Opinion 17-82

May 4, 2017


Digest:         A full-time judge, in his/her capacity as administrator of a first-degree relative’s estate, may act pro se at the closing for the estate’s solely owned real property, where he/she will transfer an administrator’s deed conferring ownership from the estate to the buyer, deposit the buyer’s down payment into a title company’s escrow account, compute and adjust routine home expenses such as taxes and utilities, and exchange checks payable by or to the estate.


Rules:          22 NYCRR 100.0(I); 100.2; 100.2(A); 100.4(A)(1)-(3); 100.4(E)(1); 100.4(G); Opinions 14-89; 14-03; 99-114; 92-118.



         A full-time judge’s parent died intestate, leaving the judge and his/her siblings as the sole beneficiaries of “a simple estate” which includes one piece of real property. The Surrogate’s Court has appointed the judge as administrator. The judge has identified a buyer who wishes to purchase the estate’s real property, and asks if he/she may act pro se as administrator at the closing. Because the estate is the sole owner of the real property, the closing “will involve the transfer of an ‘Administrator’s Deed’ conferring ownership directly from the [e]state to the [b]uyer.” The judge plans to have the buyer’s down payment “deposited into an escrow account maintained by the title company.” At the closing, the judge anticipates performing “mathematical computations adjusting routine home expenses such as real property taxes, [various utilities], and the exchange of checks payable by, or to, the [e]state.”

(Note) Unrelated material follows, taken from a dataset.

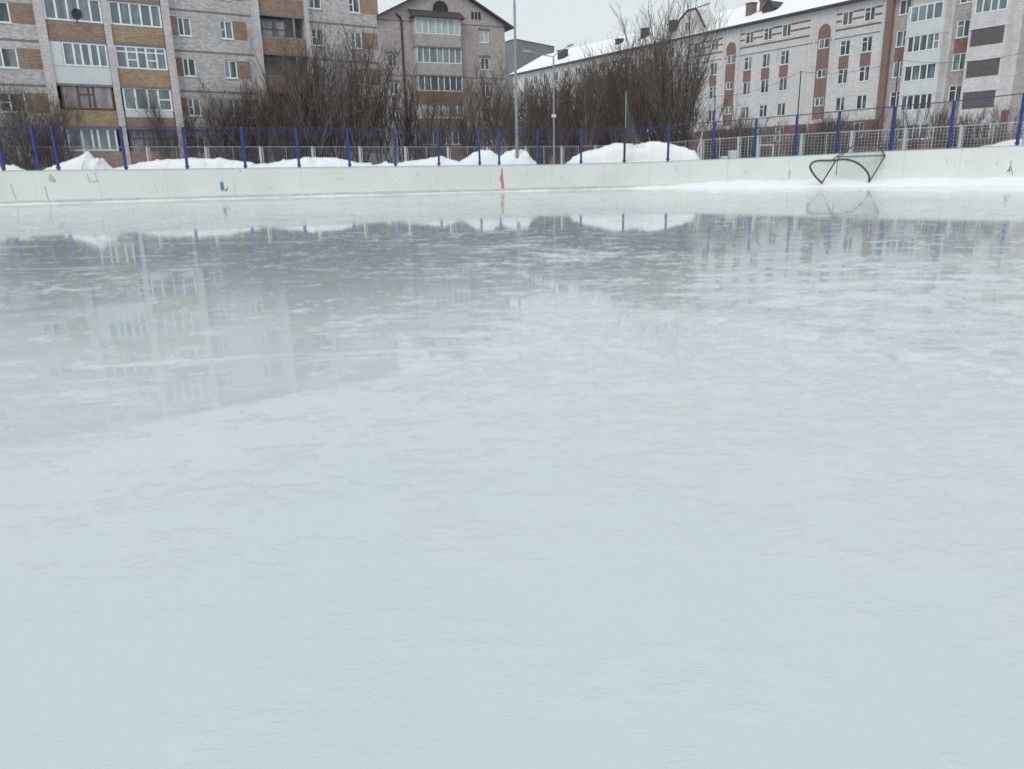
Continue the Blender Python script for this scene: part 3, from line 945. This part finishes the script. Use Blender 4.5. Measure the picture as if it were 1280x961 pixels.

         A judge must always avoid even the appearance of impropriety (see 22 NYCRR 100.2) and must always promote public confidence in the judiciary’s integrity and impartiality (see 22 NYCRR 100.2[A]). A judge may generally engage in extra-judicial activities so long as those activities do not; (1) cast reasonable doubt on the judge’s ability to act impartially; (2) detract from the dignity of judicial office; and, (3) interfere with the proper performance of judicial duties and are not incompatible with judicial office (see 22 NYCRR 100.4 [A][1]-[3]). A full-time judge may not serve as an administrator or other fiduciary “designated by an instrument executed after January 1, 1974,” unless an exception applies (22 NYCRR 100.4[E][1]).1 A full-time judge also may not practice law, although he/she “may act pro se and may, without compensation, give legal advice to a member of the judge's family” (22 NYCRR 100.4[G]).


         In the Committee’s view, the Rules Governing Judicial Conduct do not prohibit a full-time judge from serving as administrator of his/her parent’s estate by court order (cf. 22 NYCRR 100.4[E][1]). Further, although a full-time judge may not serve as the attorney for his/her parent’s estate (see Opinion 14-03) or represent a family member at a real estate closing (see Opinion 92-118), a judge may “act pro se in preparing a sales contract and attending the closing” for a summer house of which the judge is part owner (Opinion 99-114). Here, as the estate is the sole owner of the real property, the judge may participate in the closing pro se in his/her capacity as the estate’s administrator (cf. 22 NYCRR 100.4[G]; Opinion 99-114).2 


         1 For example, a judge may serve as an administrator “designated by an instrument” for the estate of “a member of the judge’s family” (22 NYCRR 100.4[E][1]). The term “member of the judge’s family” expressly includes a “parent” (22 NYCRR 100.0[I]), and the Committee has interpreted the term to include, presumptively, relatives within the sixth degree of relationship (see Opinion 14-89).

           2 Although not directly relevant here, since this judge and his/her siblings do not own the real property in question, the Committee notes a full-time judge and his/her siblings may all act pro se in selling their jointly owned real property, provided there is no attorney-client relationship between the judge and his/her siblings (see Opinion 99-114).